Dave Brubeck - piano; Bob Bates - bass; Joe Dodge - drums; Paul Desmond - alto sax
A legendary, revered figure in jazz, pianist-composer Dave Brubeck has made frequent appearances over the past 55 years at the Newport Jazz Festival. His compositions like "In Your Own Sweet Way," "The Duke" and "Blue Rondo a la Turk" have become standards in jazz repertoire and he will be forever associated with the tune "Take Five," composed by his longtime right-hand man and alto saxophonist, Paul Desmond.
Brubeck's appearance with his quartet at the 1955 Newport Jazz Festival came just nine months after his appearance on the cover of Time magazine (Nov. 8, 1954), which helped to create an air of anticipation surrounding his set on Sunday evening, July 17. In introducing the band, master of ceremonies Duke Ellington described Desmond as "a man who has attracted a lot of attention as a creator of very fascinating phrases." Of Brubeck, Duke told the Newport gathering, "He's a great friend of mine. He comes to us from California, he's of the Darius Milhaud school, which of course has its very strong modern French influence."

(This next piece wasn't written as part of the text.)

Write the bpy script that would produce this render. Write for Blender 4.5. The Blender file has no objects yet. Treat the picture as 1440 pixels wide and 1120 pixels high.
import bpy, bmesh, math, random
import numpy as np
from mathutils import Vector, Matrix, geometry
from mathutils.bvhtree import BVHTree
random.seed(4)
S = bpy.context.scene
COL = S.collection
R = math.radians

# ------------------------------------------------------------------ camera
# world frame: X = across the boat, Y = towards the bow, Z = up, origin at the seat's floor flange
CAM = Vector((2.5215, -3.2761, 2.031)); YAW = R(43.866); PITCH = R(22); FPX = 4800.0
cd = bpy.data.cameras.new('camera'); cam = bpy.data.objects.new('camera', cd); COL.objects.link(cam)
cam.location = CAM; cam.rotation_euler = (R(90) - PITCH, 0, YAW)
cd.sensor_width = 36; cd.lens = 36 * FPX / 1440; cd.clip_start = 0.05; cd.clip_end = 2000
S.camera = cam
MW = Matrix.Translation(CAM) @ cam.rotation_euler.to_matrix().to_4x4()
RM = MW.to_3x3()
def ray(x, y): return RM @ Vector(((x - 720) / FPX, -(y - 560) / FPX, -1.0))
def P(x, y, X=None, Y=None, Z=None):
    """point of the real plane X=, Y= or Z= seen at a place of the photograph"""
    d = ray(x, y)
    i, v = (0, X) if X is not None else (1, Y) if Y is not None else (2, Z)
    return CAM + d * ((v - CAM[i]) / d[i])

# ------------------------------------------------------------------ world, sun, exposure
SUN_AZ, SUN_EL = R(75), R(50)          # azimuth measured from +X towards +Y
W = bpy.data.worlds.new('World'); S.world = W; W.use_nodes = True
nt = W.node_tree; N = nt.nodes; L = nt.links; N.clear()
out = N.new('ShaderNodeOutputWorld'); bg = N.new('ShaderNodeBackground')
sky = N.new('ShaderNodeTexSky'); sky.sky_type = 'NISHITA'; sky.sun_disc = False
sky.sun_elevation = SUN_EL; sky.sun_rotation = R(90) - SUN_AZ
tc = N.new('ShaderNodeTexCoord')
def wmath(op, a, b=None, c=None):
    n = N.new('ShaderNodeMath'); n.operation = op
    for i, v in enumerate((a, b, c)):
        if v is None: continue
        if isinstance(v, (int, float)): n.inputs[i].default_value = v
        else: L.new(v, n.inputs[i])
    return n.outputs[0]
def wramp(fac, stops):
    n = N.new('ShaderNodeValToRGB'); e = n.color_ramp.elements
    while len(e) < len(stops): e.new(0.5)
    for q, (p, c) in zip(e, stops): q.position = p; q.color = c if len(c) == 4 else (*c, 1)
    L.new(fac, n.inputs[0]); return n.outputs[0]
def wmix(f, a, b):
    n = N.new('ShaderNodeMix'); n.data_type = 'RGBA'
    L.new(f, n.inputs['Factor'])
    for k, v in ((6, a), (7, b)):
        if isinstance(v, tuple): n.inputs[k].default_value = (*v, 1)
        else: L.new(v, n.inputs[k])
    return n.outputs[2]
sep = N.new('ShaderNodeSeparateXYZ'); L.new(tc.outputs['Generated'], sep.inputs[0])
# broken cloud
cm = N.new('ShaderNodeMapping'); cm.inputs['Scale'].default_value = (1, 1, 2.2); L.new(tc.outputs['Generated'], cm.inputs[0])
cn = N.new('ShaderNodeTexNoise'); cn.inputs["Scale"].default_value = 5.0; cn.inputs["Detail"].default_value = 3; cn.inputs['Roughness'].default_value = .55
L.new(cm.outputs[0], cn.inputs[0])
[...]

Described in an August 24, 1955 Down Beat review of the Newport Jazz Festival as "the man so many person had waited to see," Brubeck opened his set with a mellow "Back Bay Blues," a tune he had previously recorded on 1954's Dave Brubeck at Storyville (a document of performances at Wein's Boston-based club between December 1953 and July 1954. Bassist Bates solos nimbly against supple brushwork by Dodge as Brubeck comps elegantly and Desmond floats over the top with his inimitable tone once described as sounding "like a dry martini."
From there they go into a driving rendition of "The Trolley Song," a tune introduced by Judy Garland in the 1944 Hollywood musical Meet Me in St. Louis. Brubeck's version swings briskly, with drummer Dodge setting up a counter pulse in his polyrhythmic ride cymbal work (shades of things to come on 1959's ambitious experiment in rhythm, Time Out). Desmond wails freely and lyrically on this buoyant theme while Dodge, Bates and Brubeck swing as one well-oiled unit beneath him. Their set continues with a marvelous extrapolation of Hoagy Carmichael's "Stardust" which has Desmond improvising melodically around those familiar chord changes. It is followed by a briskly swinging rendition of Brubeck's jaunty "Crazy Chris" (a tune based on the catchy Swing Era riff "Wham! Re-bop-Boom-Bam" which was written by Eddie Durham and popularized in 1944 by the Glenn Miller Orchestra). Their highly-anticipated set culminates with a beautiful interpretation of "Don't Worry About Me," a melancholy ballad that Frank Sinatra had premiered in 1953, one month into his new contract with Capitol Records.